Katherine Mansfield's two stories, "Miss Brill" and "Frau Brechenmacher" certainly illustrate the solitary states of both the main characters. For, these women are alone even when they are surrounded by other people.


In depicting these main characters, rather than placing them in the foreground of the painting, the student can place them in solitary positions, depicting them as diminished in size, as though they are farther away (appearing apart from others) and certainly less significant than others. Also, the use of monochromatic colors for their clothing will separate them from others who are in "living color."


  • "Miss Brill"

There are two scenes that are significant in this story: (1) There is a dejected Miss Brill sitting on the bench with the young lovers, who ridicule her at the other end. Apart from Miss Brill are the others in the audience. (2) In another scene, Miss Brill sits alone in her "little dark room--her room like a cupboard"-- as she places the fur necklet without looking at it inside its box. In the background there can be shadowy rectangular shapes symbolizing the confining life of Miss Brill and in much the same shade as the box of the necklet. 


If there is to be just one scene painted for Miss Brill, then the student can choose one of these, or he/she can depict both with the second image of the other scene done in grey or brown as though in a shadow, behind the first and made smaller to convey the memory of the first scene, or like a double exposure.


  • "Frau Brechenmacher"

There are also two scenes that are significant in this story: (1) Frau Brechenmacher wants to have a good time and escape her humdrum life at the wedding, but when her husband brings their gift to the bride, the young woman screams and slams the teapot shut; then, the groom "dandled these treasures" and the other guests burst into laughter. Of course, Frau Brechenmacher does not find anything funny. Instead, she feels ridiculed.

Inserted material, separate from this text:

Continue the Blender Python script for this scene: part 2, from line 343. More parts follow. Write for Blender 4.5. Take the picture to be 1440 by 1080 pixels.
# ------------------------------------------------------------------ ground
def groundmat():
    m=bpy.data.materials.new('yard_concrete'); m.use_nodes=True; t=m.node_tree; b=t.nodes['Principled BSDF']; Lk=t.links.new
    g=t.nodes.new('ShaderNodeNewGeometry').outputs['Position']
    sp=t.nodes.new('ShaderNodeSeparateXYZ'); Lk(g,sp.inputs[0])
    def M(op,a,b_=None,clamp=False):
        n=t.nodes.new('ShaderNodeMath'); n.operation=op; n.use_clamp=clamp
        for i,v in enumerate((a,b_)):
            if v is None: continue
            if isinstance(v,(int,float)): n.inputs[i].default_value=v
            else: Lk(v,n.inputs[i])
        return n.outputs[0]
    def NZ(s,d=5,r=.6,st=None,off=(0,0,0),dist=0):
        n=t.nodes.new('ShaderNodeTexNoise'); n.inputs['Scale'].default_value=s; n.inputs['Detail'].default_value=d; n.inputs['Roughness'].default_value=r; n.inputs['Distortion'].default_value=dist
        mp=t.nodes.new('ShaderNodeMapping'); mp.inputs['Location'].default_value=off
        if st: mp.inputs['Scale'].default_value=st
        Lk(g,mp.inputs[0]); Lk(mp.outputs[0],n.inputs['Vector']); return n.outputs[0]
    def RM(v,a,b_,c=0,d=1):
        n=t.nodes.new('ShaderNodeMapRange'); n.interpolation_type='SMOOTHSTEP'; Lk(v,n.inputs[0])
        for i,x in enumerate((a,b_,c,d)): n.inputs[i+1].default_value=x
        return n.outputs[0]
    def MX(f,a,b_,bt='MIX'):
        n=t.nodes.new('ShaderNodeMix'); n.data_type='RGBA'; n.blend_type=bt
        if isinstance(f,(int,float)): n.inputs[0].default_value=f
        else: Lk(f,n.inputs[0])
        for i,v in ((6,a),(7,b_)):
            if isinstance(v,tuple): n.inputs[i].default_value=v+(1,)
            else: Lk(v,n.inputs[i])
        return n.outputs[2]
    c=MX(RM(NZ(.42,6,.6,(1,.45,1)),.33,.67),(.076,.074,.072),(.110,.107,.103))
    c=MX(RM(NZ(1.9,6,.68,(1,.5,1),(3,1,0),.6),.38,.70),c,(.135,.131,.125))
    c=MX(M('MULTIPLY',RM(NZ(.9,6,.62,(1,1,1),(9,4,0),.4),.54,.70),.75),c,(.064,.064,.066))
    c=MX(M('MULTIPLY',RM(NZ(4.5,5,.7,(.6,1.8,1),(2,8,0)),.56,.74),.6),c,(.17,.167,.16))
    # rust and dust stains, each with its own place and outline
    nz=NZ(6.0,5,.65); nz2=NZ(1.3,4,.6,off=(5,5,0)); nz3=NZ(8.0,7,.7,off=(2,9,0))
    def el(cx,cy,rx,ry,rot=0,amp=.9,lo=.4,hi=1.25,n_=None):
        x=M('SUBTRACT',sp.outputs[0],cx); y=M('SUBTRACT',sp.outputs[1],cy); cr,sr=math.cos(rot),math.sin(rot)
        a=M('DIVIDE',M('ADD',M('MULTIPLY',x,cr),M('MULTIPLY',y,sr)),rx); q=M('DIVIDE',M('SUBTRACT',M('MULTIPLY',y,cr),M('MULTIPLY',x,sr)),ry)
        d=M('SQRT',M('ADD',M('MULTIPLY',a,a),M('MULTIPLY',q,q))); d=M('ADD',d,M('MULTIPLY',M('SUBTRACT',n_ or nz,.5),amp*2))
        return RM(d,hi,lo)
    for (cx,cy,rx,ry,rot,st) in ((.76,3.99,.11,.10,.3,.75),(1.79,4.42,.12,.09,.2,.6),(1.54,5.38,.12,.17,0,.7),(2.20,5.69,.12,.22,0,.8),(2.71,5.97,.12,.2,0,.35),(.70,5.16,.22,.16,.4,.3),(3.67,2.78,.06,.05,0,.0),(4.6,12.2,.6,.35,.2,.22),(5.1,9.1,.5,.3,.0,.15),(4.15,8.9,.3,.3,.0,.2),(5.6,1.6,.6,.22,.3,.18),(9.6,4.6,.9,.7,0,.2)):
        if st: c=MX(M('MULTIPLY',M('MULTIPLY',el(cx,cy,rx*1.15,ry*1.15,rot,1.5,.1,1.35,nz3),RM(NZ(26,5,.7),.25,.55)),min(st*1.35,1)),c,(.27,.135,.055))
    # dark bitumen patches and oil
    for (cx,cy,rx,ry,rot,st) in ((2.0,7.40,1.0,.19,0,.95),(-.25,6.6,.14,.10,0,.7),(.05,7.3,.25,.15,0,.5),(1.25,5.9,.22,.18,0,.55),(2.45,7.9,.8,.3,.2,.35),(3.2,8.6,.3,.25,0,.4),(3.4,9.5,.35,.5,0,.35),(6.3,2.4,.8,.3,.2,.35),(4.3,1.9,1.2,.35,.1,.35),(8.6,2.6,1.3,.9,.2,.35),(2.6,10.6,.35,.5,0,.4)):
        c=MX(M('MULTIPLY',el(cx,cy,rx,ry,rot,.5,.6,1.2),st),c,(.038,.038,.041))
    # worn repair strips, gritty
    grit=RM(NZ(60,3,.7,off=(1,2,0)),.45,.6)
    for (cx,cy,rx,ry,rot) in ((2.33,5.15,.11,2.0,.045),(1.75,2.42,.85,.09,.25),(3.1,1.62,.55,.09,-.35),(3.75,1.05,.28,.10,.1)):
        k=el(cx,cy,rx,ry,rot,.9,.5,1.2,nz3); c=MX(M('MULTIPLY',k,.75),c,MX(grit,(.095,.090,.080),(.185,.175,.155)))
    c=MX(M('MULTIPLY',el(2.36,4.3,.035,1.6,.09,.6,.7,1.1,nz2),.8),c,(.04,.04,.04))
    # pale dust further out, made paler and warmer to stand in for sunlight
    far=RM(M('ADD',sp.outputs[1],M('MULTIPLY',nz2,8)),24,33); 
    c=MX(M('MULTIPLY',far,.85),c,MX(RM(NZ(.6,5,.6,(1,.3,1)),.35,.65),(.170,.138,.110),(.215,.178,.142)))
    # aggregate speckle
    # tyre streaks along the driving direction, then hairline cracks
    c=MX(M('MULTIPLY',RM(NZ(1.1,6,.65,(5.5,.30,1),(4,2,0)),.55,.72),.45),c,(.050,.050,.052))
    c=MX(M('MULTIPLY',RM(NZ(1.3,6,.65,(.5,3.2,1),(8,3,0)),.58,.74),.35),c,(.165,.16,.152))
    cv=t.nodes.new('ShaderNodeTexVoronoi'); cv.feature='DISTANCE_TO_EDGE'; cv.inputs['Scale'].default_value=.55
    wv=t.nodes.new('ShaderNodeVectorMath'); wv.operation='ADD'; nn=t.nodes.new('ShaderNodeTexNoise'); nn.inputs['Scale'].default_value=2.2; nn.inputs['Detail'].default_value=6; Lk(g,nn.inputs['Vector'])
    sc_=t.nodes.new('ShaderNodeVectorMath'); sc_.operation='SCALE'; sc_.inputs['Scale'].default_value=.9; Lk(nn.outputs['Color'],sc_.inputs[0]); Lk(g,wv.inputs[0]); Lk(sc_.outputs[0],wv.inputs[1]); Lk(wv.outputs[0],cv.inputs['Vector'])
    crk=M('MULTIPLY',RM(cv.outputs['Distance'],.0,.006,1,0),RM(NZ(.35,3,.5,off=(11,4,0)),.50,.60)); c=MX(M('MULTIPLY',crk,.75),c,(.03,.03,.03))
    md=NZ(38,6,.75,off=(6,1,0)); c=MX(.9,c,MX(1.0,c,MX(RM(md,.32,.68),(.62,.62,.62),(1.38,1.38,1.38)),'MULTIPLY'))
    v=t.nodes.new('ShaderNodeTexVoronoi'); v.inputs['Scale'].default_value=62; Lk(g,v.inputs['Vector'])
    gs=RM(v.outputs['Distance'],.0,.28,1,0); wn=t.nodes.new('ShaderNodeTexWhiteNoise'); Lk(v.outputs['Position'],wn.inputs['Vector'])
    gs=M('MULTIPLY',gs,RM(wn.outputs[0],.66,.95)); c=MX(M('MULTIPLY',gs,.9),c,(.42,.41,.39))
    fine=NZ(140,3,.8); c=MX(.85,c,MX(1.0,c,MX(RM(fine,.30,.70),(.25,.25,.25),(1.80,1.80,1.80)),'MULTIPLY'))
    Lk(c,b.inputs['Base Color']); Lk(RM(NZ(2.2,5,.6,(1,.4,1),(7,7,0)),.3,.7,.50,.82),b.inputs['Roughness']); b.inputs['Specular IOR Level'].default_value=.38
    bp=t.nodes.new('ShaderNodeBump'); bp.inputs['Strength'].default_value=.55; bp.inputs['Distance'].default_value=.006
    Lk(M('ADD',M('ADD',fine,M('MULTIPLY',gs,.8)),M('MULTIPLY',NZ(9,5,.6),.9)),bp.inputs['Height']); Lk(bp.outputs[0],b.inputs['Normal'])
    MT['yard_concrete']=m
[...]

She wanted to go home again. She imagined that all these people were laughing at her because they were so much stronger than she was.



In order to depict this scene, the student can have the Frau surrounded by people who are laughing as she is shrinks back with a forlorn expression.
(2) At the end of the story, Frau Brechenmacher lies in bed with her arm over her face "like a child who expected to be hurt as Herr Brechenmacher lurched in."


In depicting this scene, the bed can be large and sturdy, the room rather barren otherwise, the colors dim. The Frau could appear diminished as the large, clumsy, husband "lurches" in to please himself with no thought of his wife's feelings. She can be lying on her side with her back to him, the memory of people laughing in soft, subtle depiction above her as though it is in her mind.